Apologies that aren't

Apologies are hard things to make, apparently. I've gotten, and no doubt made, a lot of impartial or mitigated ones, ones that contain the requisite words "I'm sorry," but then contain a lot of different modifiers that cloud contrition or contradict it entirely. "I'm sorry you're unable to see how right I am" is a favorite, or "I'm sorry you reacted that way to [X completely logical stimulus], you crazy, mixed up thing." Mostly they add up to a far truer feeling in the apologizer, which is "I'm sorry to have to be sorry to you."

The Key Thief began his apology five minutes before 5 yesterday afternoon, just enough time to make his interaction with me necessarily brief. Ironically, I was more grateful for his brevity than anything else. He began with, "Are you mad at me?" a thoroughly unnecessary opening that nevertheless gave me a very satisfying opportunity to say, "Yes" in the darkest, coldest growl I could muster. It felt good.

I had resolved not to weave a falsified tale of how my keyless night had gone, replete with stories of breaking into my own house after a long and fruitless search for my missing keys and then contacting glass companies to replace the window at great cost, but the urge to do so was strong, if only to teach him a cautionary lesson about leaving people, especially women at night, with no means of transportation or access to shelter.

Instead I told the truth, that I was able to get home and luckily for us both I managed to find a way to get into my house. His response, however, made me regret it. "Oh," he said, relaxing and smiling, "So it wasn't bad." He even did the little hand wave thing, where you swipe the air in front of you as if to clear away a bad image or smell. "All forgiven, nothing to worry about," the gesture says. "I don't think that's your judgment to make," I told him, at which point he scratched the shallow grave of our acquaintanceship deeper by saying, "But nothing happened. It's not like you were on the street or anything."

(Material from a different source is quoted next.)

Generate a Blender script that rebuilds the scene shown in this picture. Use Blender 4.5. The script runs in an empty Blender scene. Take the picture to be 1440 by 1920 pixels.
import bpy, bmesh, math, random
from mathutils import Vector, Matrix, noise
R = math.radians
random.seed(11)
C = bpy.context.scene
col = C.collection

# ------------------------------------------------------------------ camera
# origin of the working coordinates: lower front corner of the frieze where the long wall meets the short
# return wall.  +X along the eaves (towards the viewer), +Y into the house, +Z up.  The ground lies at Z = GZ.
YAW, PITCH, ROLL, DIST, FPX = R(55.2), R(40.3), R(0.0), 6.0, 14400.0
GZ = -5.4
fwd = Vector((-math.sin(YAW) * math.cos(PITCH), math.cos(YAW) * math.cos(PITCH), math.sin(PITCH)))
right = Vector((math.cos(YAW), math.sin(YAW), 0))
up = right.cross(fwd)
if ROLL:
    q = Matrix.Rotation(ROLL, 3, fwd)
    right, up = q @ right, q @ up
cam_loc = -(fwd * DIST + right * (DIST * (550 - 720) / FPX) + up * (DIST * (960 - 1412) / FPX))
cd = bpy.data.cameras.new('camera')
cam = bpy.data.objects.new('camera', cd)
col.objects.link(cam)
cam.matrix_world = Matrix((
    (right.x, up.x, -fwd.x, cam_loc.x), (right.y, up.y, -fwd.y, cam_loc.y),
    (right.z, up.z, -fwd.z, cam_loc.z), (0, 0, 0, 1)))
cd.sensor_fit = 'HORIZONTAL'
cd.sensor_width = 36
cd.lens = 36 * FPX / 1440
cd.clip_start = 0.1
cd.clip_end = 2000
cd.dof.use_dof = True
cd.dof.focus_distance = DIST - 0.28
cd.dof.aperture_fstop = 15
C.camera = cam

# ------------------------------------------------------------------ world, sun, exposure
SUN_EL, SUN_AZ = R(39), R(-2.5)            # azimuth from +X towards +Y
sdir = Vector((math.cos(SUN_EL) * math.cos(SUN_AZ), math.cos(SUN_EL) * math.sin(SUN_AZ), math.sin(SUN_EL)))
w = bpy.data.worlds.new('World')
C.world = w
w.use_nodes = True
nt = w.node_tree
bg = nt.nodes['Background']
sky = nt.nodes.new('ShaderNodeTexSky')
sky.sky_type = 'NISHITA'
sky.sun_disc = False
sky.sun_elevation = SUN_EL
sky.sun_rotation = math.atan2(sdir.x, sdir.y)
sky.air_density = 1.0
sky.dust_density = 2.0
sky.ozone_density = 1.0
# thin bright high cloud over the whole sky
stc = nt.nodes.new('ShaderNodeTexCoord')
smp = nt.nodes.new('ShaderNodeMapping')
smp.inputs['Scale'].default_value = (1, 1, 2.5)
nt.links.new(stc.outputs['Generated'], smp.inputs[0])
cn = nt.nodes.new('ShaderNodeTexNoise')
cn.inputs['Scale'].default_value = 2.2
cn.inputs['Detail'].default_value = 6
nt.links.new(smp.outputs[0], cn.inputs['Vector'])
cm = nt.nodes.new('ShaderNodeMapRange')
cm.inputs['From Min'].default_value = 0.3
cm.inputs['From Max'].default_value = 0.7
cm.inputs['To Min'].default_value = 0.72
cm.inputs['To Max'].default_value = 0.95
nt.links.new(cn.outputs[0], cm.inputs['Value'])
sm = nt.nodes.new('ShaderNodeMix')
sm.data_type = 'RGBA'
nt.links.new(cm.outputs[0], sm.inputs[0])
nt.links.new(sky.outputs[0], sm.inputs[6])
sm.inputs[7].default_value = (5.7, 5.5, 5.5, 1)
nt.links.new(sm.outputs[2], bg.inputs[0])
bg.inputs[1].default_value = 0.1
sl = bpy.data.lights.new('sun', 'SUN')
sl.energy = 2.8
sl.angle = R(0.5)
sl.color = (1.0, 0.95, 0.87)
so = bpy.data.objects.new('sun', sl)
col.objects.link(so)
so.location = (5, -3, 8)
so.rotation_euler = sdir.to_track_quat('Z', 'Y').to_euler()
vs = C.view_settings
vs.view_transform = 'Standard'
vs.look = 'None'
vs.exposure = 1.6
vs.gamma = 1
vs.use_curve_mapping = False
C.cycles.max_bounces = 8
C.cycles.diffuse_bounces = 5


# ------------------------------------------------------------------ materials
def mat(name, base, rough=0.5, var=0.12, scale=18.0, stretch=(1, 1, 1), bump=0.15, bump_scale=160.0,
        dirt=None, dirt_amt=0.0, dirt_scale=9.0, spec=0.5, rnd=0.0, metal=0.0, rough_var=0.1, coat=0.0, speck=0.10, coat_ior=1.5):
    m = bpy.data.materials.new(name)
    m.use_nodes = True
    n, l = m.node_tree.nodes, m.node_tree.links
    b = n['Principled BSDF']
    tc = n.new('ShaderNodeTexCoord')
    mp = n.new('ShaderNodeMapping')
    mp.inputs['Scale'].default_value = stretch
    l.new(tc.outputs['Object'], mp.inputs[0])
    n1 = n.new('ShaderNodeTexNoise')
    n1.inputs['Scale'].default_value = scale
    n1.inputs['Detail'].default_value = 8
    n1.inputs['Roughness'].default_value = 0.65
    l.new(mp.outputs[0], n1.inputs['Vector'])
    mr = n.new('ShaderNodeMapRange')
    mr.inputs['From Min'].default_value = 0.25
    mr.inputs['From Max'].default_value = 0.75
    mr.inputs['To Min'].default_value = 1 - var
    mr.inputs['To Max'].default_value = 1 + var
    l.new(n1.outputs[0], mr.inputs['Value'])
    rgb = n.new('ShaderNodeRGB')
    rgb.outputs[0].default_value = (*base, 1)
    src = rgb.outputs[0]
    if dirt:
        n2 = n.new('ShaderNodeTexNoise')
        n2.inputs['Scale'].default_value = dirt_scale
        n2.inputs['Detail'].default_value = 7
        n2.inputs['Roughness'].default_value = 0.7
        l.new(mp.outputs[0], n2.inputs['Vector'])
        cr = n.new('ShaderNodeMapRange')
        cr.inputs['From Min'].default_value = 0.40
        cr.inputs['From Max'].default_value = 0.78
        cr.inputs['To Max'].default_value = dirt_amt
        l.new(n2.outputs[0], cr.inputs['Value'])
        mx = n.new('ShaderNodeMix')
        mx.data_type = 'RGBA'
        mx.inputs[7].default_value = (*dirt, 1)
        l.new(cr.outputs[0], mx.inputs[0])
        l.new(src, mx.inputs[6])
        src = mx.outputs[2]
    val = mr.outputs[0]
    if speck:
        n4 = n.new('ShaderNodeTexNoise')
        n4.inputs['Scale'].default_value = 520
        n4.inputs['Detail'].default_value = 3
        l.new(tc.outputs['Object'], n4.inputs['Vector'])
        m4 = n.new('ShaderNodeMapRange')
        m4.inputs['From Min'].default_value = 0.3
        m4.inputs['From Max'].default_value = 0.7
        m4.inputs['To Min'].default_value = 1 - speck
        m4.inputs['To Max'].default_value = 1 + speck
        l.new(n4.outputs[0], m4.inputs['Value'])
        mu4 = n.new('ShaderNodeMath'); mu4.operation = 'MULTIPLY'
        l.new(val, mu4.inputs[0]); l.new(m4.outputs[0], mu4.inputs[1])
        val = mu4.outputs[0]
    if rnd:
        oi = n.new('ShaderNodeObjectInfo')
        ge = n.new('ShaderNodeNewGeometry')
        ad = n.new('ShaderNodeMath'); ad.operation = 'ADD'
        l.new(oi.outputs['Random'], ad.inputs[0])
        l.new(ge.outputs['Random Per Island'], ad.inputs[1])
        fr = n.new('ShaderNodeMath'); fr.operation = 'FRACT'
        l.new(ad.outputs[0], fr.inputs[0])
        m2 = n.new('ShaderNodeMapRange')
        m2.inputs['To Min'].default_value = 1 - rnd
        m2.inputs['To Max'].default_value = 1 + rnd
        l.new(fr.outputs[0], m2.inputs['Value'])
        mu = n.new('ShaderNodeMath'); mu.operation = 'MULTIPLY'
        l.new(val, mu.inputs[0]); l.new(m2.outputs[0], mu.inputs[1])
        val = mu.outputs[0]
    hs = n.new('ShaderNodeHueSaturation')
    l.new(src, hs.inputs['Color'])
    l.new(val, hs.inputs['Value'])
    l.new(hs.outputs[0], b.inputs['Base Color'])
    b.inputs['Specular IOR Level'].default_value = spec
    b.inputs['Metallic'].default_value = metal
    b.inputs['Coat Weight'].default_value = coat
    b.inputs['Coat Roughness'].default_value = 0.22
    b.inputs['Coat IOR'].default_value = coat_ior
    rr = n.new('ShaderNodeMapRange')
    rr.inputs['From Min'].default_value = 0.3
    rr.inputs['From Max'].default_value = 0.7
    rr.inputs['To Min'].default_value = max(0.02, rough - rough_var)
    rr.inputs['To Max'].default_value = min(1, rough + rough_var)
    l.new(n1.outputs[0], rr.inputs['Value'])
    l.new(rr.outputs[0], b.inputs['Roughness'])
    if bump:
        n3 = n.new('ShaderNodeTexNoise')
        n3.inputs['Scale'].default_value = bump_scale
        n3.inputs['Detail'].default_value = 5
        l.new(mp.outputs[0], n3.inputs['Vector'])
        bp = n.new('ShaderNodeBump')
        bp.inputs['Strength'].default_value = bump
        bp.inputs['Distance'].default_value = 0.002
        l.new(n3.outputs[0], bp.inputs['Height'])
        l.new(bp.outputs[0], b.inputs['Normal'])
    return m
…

There was no point in speaking further, so I let what I hoped was a heinous stink eye show him out. How do you explain to someone what it feels like to be scared by a close call? Ultimately there were too many points he would have argued with, too many facts about the experience of being female, or even the experience of being someone alone in an unfamiliar city late at night with no one close by to call for help, that would have required him to make an empathetic jump, and thus an actual apology. Five minutes wasn't long enough to explain this, and the Key Thief is not valuable enough to me as a person for me to find it worth the effort to help him understand.